Insights from Quadrant

Pants on fire early

The Wellington Times, 1895

As the ABC tirelessly reports, the science of climate change is “settled”, which must be why the national broadcaster felt confident in a boots ‘n’ all promotion of the latest warmist publicity stunt: 11,000 ‘scientists’ warning that the end is nigh (especially if those lovely grants are in any way jeopardised). Starting early on Wednesday morning, bulletin after bulletin kept the story to the fore. AM went big, as did ABC TV and the ABC News website.

Then came 7.30, whose host, Leigh Sales, introduced an item featuring the doomsday utterances of former NSW former fire commissioner Greg Mullins (emphasis added):

LEIGH SALES, PRESENTER: Over 11,000 experts around the world declared the climate change crisis has arrived and accelerating faster than most scientists expected.

Australia had an early start to the bushfire season.

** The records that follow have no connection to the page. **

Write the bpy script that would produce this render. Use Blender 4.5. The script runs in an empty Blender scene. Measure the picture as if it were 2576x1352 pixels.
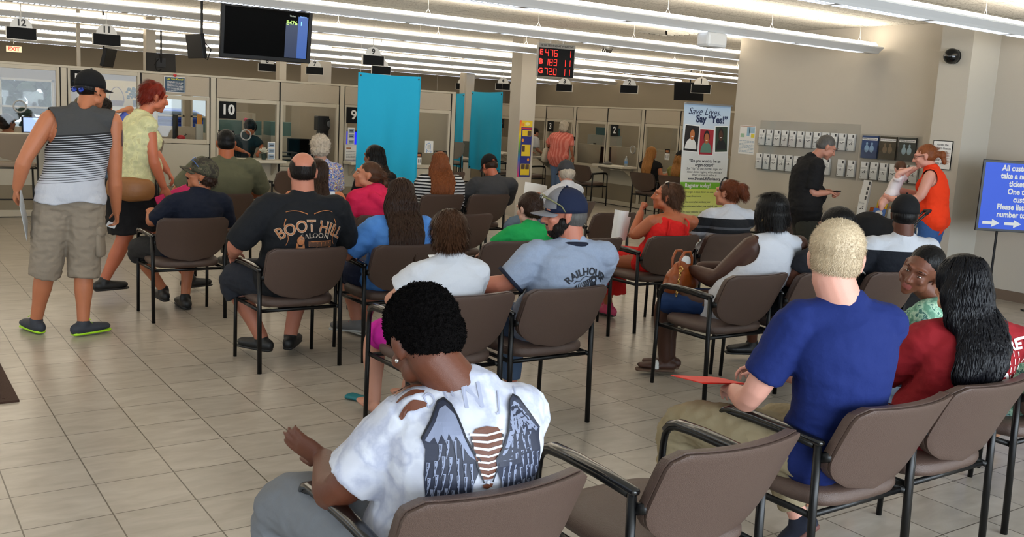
import bpy, math, random
from mathutils import Vector, Matrix, noise
from mathutils.bvhtree import BVHTree
R=math.radians; V=Vector
random.seed(7)
sc=bpy.context.scene; col=sc.collection
H=2.96                                   # ceiling height
# ---------------- camera ----------------
PIT,ROL,YAW=.1560,.0536,.6023
F=V((math.sin(YAW)*math.cos(PIT),math.cos(YAW)*math.cos(PIT),-math.sin(PIT)))
R0=V((math.cos(YAW),-math.sin(YAW),0)); U0=R0.cross(F)
RX=math.cos(ROL)*R0+math.sin(ROL)*U0; UP=-math.sin(ROL)*R0+math.cos(ROL)*U0
CAMP=V((0,0,1.66))
cd=bpy.data.cameras.new('camera'); cam=bpy.data.objects.new('camera',cd); col.objects.link(cam)
cd.sensor_width=36; cd.lens=2415.6/2576*36; cd.clip_end=200
m=Matrix.Identity(4)
for i in range(3): m[i][0]=RX[i]; m[i][1]=UP[i]; m[i][2]=-F[i]; m[i][3]=CAMP[i]
cam.matrix_world=m; sc.camera=cam
# ---------------- world, exposure ----------------
sc.view_settings.view_transform='Standard'; sc.view_settings.look='None'
sc.view_settings.exposure=0.36; sc.view_settings.gamma=1; sc.view_settings.use_curve_mapping=False
w=bpy.data.worlds.new('world'); sc.world=w; w.use_nodes=True
w.node_tree.nodes['Background'].inputs[0].default_value=(.80,.90,1,1); w.node_tree.nodes['Background'].inputs[1].default_value=1.6
sc.cycles.use_denoising=True
sc.cycles.max_bounces=6; sc.cycles.diffuse_bounces=3; sc.cycles.glossy_bounces=2; sc.cycles.transmission_bounces=4; sc.cycles.transparent_max_bounces=8
sc.cycles.sample_clamp_indirect=4; sc.cycles.caustics_reflective=False; sc.cycles.caustics_refractive=False
def area(name,loc,rot,sx,sy,power,colr):
    l=bpy.data.lights.new(name,'AREA'); l.shape='RECTANGLE'; l.size=sx; l.size_y=sy; l.energy=power; l.color=colr
    o=bpy.data.objects.new(name,l); col.objects.link(o); o.location=loc; o.rotation_euler=rot; return o
# daylight through the shop-front windows behind the camera and at its left
area('daylight_front_windows',(3,-3.85,1.55),(R(90),0,R(0)),11,2.3,680,(.80,.90,1))
area('daylight_side_windows',(-4.85,5,1.6),(R(90),0,R(-90)),12,2.0,90,(.85,.93,1))
LAMP_UP=11.0; LAMP_DN=1.6
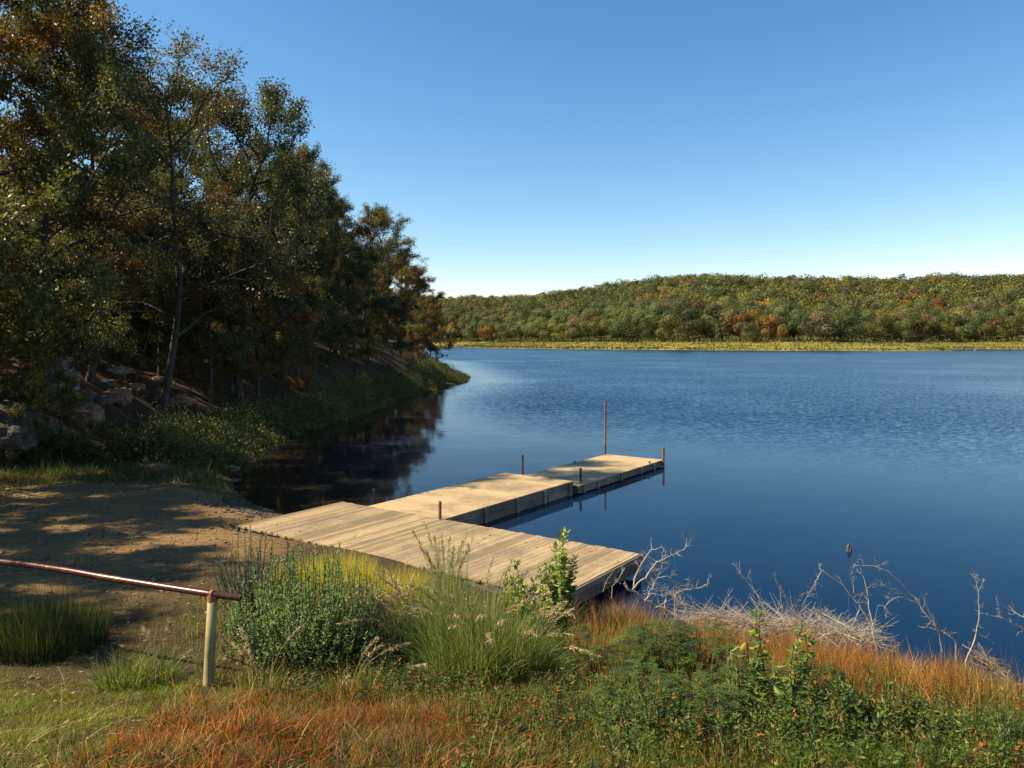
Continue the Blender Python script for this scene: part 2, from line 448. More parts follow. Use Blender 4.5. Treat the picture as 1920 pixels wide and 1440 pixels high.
lot = np.maximum(lot, sstep(-3.5, -5, X) * sstep(12, 14, Y) * (Y < 40) * (~fi))
lot = np.where(Y > 22.0 - 1.5 * fnoise(X * .4, Y * .4), lot * .2, lot)
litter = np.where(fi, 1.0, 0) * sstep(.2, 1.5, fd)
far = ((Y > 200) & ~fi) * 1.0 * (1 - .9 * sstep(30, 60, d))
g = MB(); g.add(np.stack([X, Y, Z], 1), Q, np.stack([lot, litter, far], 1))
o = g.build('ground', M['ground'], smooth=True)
tag(o, 'soil of the lake shore with a brown dirt lot and leaf litter', kind='structure')

th = np.concatenate([np.linspace(-44, 44, 150), np.linspace(44, 316, 60)[1:-1]]) * math.pi / 180
rs = np.exp(np.linspace(math.log(4), math.log(760), 200))
X, Y, Q = polar(rs, th)
d, ins = seg_dist(X, Y, LAKE)
shallow = np.where(ins, 1 - sstep(0, 9, d), 1) * sstep(2, -4, X) * (Y < 90)
ang = np.interp(X / np.maximum(Y, 1), [-.2, 0, .2, .4, .67, 1], [58, 40, 34, 31, 27, 24])
ripple = sstep(ang - 6, ang + 14, Y) * (1 - .75 * sstep(12, 2, d)) * (1 - .95 * sstep(11, 5, X + 14 - Y * .02) * (Y < 66))
ripple = np.where(Y < 5, 0, ripple) * .9 + .02
w = MB(); w.add(np.stack([X, Y, 0 * X], 1), Q, np.stack([shallow, ripple, 0 * X], 1))
o = w.build('water', M['water'], smooth=True)
tag(o, 'blue lake water, calm near the dock and rippled farther out', kind='structure')

# ------------------------------------------------------------------ trees
def wander(p, d, L, k, wob, up=0.0, r=random):
    pts = [np.array(p, float)]; d = unit(np.array(d, float)); s = L / k
    for i in range(k):
        d = unit(d + np.array([r.gauss(0, wob), r.gauss(0, wob), r.gauss(0, wob) + up]))
        pts.append(pts[-1] + d * s)
    return pts, d

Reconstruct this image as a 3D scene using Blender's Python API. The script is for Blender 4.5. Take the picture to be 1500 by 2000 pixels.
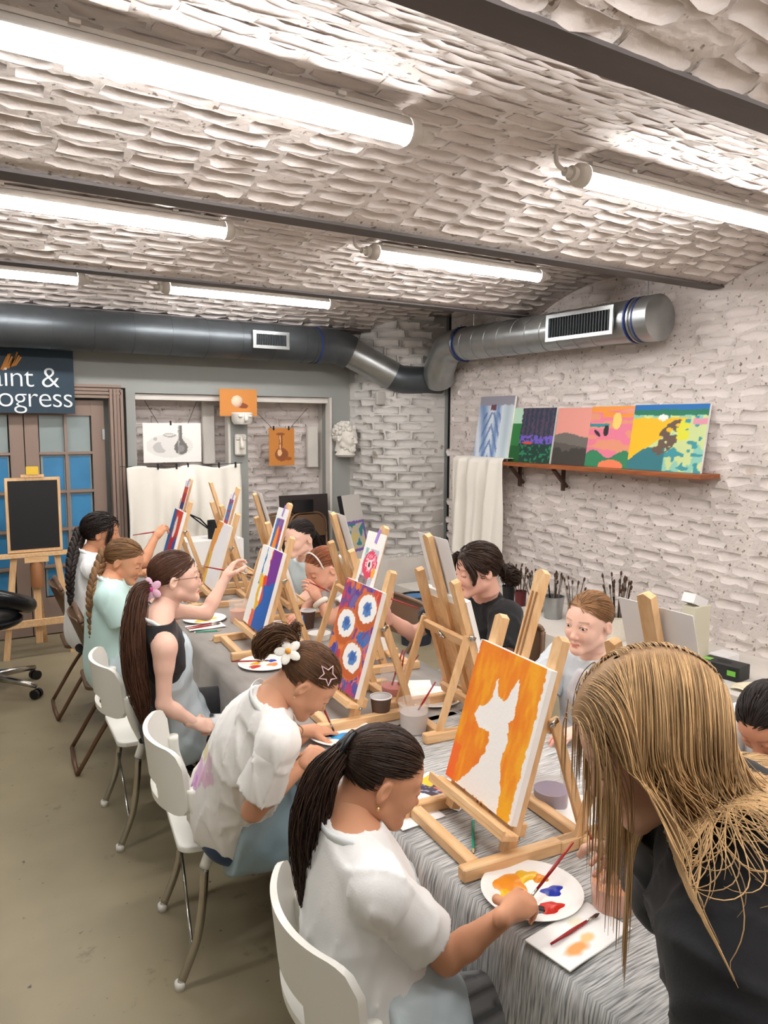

Early start? Experts?  Really?

As The Australian notes, those 11,000-plus “experts” include professors “M. Mouse of the Mickey Mouse Institute for the Blind, Namibia ” and “Albus Dumbledore, Hogwarts”. There is also a certain Professor Araminta Aadvark, plus scores of signatories whose credentials suggest the ABC accepts a very broad definition of what constitutes a “scientist” — lawyers, chiropractors, school teachers, herbalists amongst them.

As for Mr Mullins, a member of the Climate Council and a bell-ringing catatastropharian of the Flannery school, he would seem to need a refresher course in eastern Australia’s fire seasons (emphasis added).

GREG MULLINS: …we have major fires in New South Wales, we’ve had them in Queensland, these are months early. They started in August.

Remember, Mr Mullins was his state’s chief fireman, so some will find it disconcerting that he appears to have forgotten so much since retiring his red braces.

Fires in August? He should consult the Trove archive of digitised newspapers, where he will find plenty of headlines  such as these:

August 31, 1895: “An epidemic of fires. A series of disasters”

August 15, 1946: “Bushfires sweeping south Queensland”

August 3, 1943: “Bushfires and snow in NSW”

August 27, 1953: “Early declaration of danger period likely”

Clearly, Ms Sales’ introduction was wrong and a couple of minutes’ poking about in Trove would have saved her from error and the public being carelessly misinformed. Likewise Mr Mullins.

Yet those basic journalistic checks weren’t done.

What is it they say about never letting the facts get in the way of a good story? Apparently that applies twice over when the topic is climate change and there’s a narrative in need of advancing.